富士通社長「国内はヘルスケアなど強化」 EU離脱、英事業に影響懸念
「富士通フォーラム2016」で基調講演を行う富士通の田中達也社長=19日、東京都千代田区
富士通の田中達也社長は19日、フジサンケイビジネスアイなどの取材に応じ、英国が欧州連合(EU)から離脱した場合の影響について「マイナス面が大きい。いろいろなものが連携してつながり、価値が生まれるのが主流になる中、逆行することになる」と懸念を示した。富士通は英国事業に過去10年間で30億ポンド(約4800億円)を投資するなど注力している。離脱した場合は「適切に対応したい」と述べた。
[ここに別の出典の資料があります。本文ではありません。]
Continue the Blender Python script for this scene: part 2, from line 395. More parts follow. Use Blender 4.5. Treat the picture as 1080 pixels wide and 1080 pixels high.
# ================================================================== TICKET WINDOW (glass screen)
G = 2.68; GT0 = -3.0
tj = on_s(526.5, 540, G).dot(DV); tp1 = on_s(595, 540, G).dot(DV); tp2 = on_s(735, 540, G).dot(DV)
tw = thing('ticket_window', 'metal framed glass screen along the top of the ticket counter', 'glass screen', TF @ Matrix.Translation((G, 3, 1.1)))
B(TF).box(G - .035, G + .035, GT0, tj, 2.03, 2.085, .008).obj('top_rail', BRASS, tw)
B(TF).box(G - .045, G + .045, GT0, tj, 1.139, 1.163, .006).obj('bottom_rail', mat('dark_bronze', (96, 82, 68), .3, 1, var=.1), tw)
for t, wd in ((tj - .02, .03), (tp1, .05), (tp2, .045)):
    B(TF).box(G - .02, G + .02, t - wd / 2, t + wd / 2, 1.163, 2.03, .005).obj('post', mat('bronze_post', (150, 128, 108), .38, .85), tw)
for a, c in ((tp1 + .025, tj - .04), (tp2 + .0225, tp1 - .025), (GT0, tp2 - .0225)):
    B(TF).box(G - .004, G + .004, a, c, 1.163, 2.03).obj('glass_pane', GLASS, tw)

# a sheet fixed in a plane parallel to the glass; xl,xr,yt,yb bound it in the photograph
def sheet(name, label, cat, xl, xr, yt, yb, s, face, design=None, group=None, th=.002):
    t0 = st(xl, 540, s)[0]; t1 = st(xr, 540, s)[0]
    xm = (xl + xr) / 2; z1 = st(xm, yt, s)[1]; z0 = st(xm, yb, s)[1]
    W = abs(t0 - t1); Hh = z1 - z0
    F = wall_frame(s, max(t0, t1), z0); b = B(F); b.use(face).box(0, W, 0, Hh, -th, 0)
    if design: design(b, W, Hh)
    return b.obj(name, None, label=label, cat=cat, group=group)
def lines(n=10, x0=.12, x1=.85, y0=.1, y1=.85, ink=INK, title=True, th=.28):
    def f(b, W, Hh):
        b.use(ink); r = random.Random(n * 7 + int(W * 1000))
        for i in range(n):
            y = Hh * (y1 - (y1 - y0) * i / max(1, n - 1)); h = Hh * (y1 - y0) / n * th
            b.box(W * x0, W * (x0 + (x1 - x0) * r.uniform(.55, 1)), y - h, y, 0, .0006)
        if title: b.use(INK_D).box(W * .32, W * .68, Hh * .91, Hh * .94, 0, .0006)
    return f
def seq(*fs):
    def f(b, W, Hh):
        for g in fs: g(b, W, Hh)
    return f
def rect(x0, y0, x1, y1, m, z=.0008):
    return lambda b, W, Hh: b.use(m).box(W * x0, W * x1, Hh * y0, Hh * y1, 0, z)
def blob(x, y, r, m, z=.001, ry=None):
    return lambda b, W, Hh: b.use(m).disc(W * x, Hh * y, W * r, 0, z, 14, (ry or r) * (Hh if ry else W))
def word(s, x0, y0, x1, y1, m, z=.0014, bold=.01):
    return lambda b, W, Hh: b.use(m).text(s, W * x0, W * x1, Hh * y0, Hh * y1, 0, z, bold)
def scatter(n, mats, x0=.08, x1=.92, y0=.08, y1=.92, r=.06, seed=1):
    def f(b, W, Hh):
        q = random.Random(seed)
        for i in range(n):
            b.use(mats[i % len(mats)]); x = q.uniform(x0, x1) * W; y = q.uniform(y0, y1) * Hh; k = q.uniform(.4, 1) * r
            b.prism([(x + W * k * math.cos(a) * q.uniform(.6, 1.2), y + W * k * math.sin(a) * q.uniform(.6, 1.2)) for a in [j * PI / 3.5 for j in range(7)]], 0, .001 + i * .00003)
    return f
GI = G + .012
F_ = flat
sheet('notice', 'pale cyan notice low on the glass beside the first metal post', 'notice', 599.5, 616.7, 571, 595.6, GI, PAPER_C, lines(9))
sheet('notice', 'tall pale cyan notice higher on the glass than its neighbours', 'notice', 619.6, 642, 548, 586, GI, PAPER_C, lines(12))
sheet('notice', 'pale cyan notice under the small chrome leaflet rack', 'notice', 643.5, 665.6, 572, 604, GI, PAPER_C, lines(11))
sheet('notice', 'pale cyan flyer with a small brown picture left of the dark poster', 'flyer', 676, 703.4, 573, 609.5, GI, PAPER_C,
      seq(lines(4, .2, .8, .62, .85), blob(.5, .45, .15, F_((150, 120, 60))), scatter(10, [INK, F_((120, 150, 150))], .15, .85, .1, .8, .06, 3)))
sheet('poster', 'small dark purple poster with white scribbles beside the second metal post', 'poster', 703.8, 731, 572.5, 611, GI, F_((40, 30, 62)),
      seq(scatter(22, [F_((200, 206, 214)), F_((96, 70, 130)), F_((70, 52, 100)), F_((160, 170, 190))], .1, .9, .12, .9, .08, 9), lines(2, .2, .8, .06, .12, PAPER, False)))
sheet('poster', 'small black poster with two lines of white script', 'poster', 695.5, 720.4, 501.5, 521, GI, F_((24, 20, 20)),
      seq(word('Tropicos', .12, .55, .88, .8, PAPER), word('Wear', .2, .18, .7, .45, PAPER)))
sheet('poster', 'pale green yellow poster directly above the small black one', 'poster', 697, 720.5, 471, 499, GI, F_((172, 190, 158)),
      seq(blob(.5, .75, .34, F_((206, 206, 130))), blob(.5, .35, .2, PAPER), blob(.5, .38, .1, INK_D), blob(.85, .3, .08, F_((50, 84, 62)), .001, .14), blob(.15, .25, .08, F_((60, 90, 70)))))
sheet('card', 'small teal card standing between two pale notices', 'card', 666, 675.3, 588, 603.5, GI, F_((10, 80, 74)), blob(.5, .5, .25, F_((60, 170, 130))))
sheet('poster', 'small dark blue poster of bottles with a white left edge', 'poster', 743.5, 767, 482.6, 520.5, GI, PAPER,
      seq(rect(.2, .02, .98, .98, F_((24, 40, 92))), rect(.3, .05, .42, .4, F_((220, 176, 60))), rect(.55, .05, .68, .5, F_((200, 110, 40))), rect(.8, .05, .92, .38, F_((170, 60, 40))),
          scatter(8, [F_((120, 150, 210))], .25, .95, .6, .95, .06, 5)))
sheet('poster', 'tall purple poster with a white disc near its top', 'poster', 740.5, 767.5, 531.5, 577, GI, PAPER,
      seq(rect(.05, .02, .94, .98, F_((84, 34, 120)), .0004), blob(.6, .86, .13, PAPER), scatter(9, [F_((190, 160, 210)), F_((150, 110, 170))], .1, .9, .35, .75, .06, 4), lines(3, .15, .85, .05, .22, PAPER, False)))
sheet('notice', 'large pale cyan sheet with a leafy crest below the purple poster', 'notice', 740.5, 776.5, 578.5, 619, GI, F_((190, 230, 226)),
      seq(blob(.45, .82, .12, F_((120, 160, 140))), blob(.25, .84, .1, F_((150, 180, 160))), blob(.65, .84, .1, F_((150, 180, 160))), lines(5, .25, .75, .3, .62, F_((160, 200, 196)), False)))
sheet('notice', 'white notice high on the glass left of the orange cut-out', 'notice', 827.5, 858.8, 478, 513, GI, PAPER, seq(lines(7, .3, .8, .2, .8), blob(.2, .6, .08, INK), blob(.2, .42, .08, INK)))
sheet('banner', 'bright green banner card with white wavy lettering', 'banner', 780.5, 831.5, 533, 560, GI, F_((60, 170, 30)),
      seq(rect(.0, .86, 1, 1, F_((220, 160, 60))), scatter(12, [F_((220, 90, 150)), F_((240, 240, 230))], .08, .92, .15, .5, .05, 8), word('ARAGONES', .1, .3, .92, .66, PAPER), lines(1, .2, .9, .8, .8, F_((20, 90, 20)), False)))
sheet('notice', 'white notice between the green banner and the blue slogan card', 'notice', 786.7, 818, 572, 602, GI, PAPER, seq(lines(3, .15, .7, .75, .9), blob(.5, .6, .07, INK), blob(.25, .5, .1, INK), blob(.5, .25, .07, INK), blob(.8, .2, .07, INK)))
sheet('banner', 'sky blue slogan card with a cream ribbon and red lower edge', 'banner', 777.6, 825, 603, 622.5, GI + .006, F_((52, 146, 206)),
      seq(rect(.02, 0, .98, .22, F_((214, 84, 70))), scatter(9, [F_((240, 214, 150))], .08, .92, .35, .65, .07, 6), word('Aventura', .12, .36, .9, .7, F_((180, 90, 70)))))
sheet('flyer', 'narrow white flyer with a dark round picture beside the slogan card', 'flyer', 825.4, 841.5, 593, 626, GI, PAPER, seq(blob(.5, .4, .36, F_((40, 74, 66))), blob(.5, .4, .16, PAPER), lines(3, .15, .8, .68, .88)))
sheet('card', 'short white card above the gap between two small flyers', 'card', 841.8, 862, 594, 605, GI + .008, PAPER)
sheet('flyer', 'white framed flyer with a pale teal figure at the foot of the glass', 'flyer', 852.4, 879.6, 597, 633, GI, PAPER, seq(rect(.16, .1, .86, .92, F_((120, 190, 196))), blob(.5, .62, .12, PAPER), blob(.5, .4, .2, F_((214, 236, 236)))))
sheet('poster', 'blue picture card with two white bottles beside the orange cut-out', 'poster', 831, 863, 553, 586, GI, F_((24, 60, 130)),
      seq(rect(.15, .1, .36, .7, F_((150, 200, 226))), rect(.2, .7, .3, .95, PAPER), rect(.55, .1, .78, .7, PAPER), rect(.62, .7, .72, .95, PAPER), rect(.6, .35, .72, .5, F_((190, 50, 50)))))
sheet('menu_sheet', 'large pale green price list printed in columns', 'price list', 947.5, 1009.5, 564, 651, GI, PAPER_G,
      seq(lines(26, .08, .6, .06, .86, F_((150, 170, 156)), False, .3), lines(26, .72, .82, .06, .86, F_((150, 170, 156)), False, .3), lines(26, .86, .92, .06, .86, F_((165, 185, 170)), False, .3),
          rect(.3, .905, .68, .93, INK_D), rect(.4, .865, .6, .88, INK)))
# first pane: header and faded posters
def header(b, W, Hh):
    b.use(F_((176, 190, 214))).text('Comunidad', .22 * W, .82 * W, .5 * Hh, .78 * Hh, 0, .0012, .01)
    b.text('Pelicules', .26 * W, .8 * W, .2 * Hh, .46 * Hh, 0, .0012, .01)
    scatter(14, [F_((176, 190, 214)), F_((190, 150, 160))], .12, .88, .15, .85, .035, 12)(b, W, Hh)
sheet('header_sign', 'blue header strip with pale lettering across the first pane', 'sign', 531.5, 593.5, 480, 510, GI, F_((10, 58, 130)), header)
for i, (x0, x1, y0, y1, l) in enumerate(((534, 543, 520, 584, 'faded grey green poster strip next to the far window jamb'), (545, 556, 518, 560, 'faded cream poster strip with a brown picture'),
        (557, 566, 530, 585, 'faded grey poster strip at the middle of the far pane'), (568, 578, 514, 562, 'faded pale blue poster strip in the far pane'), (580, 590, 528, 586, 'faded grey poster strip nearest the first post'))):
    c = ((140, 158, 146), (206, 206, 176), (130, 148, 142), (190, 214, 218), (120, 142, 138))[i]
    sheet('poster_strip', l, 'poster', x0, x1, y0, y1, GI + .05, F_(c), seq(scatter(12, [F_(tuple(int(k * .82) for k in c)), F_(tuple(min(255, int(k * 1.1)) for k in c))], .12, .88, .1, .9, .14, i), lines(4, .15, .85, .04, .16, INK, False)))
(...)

田中社長は為替の影響について、「円・ドルよりも、ユーロ・ドルのほうが大きい」と指摘。2016年3月期連結決算は、米国ドルに対するユーロ安の進行で、欧州拠点で米国ドル建ての部材調達コストが上昇したことが減益要因となり、営業利益が前期比32.5%減の1206億円にまで落ち込んだ。為替動向を「今後も注視していきたい」と話した。
国内では、ヘルスケア業界向けのサービスを強化するほか、農業やスポーツに情報通信技術(ICT)を活用する方針も表明。今年2月に分社化し、東芝、VAIO(バイオ)との統合交渉が白紙になったパソコン事業については「グローバル競争に向けていろいろな選択肢を考える」と、他社との再編も引き続き模索する考えを示した。
東京国際フォーラム(東京都千代田区)で同日開幕した技術展「富士通フォーラム2016」の基調講演で、田中社長は人工知能(AI)、セキュリティー、ロボットなど各分野の最新技術を紹介。「常にテクノロジーにチャレンジし、顧客と歩むことは変わらない。信頼されるパートナーになるため、技術を高め、専門性を磨いていく」と宣言した。